The Mirror

ABC Reporter Gets Devoured For Snitching On Storm ‘Looters’

In President Trump‘s political roadshow, there are no brownie points for sucking up – unless it’s to Trump. And so it goes with the ABC reporter who snitched on so-called looters in Tropical Storm Harvey, who is getting his ass handed to him for alerting the authorities to possible petty thievery.

It all began when Tom Llamas, an anchor and chief national correspondent for ABC News and World News Tonight Weekend, informed the police that people with covered faces were going into a supermarket.

Llamas got reamed out for what he had to consider to be an act worthy of a boy scout. An onslaught of observers, however, were galled that the Coast Guard and police were spending valuable time dealing with looters when people’s lives are at  stake.

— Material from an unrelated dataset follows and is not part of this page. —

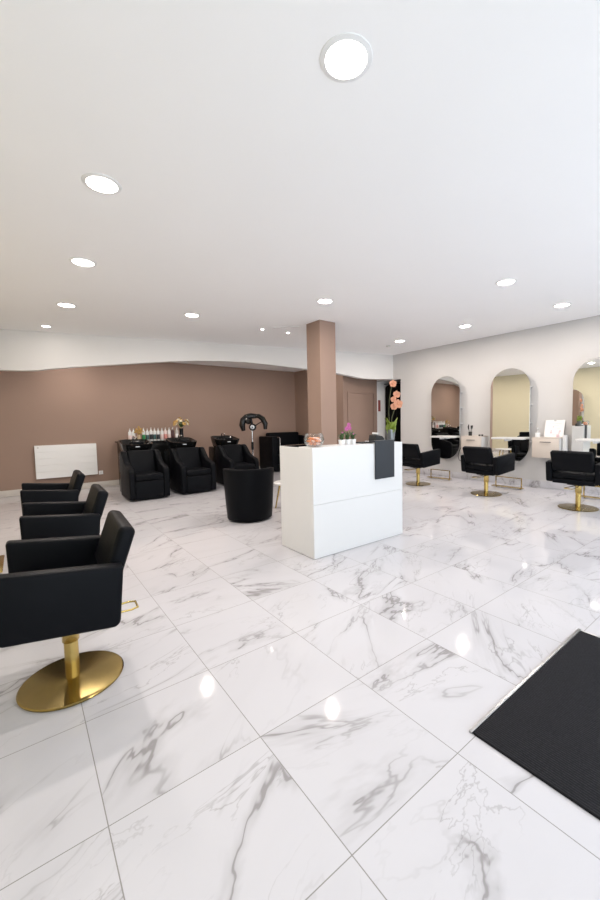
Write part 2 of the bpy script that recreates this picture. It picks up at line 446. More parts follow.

“Let me clear this up,” Llamas explained on Twitter. “We were w/police who had discovered a dead body & mentioned we saw ppl w/faces covered going into a supermarket nearby.”

But his original tweet did not involve a dead body. It explained that because of his eagle-eyed vigilence, police were on the way.

Mark Harris, a journalist for Vulture, questioned his judgment.

“What did you imagine the hungry people were taking from the grocery store? Big-screen TVs?” he asked sarcastically.

Jesse Farrar got straight to the point.

“Too late bitch,” he wrote. He added, “I love piling on. I’m fat as fuck and I’m jumpin on here.”

Tom McKay, a night editor for Gizmodo, cracked on Llamas, saying, “Tweet through it Tom. keep tweeting.

And of course there were GIFS.

There’s Marsha Brady saying, “Sure, Jan.”

There’s a dog digging a hole at the beach.

“Stop digging,” wrote Parker Malloy, a writer at Upworthy.

Lots of non-journalist observers shredded Llamas.

“And now you know why they covered their faces, so some jackass wouldn’t report them for getting food supplies.”

Some lady who calls herself Laura Krabapple was especially vexed.

She sounded like something that might have been useful if Llamas had an editor to stop him from trying to become a hero to the masses. Something sounding like, hmmm…. an editor?

“Here you are, still dog-whistling. You’re saying every person at the supermarket had their face covered? Follow-ups: How close were you? How many people did you see? How many with faces covered? Did you speak to any of them? Did you ask people why their faces were covered? Did you ask why they were there, what they were looking for? Did you contact the owner/manager/franchise? Do you know if their stock is insured? You said coast guard was overhead, how many helicopters does the coast guard have available? As you’ve become a part of this event, have you remained at the scene to observe any police/coast guard response? Is the helicopter still hovering? Are police or coast guard being dispatched? If so, what actions have they taken? If you’re away from the scene, are you planning a follow-up with coast guard or police? If you do follow-up, what effect may that have?”

Data security expert Jon Hendren called him out: “Sniiiiitch.”

Loads of people called Llamas out for being a snitch, a narc, a coward and worse.

“Yeah no your original tweet implied you narced on people who were getting stuff from a grocery store and the body was an afterthought,” wrote Justin Arnold, a State Department reporter.

“Good job man,” wrote Jordan Uhi, editor of The Opposition. “Obviously people finding food was more important than someone who literally died.”

“Suck my dick.”

“While you’re at it can you let the police know that some of the people wading through the streets were jaywalking?”

Comedian Brian Gaar quipped, “I swiped some Starburst from the grocery store when I was 6, you can forward this tweet to the FBI.”

And this: “Not to worry, Tom. It’s clear enough: you’re a fucking snitch and a piece of shit.”

If the general public could tar and feather him, they likely would.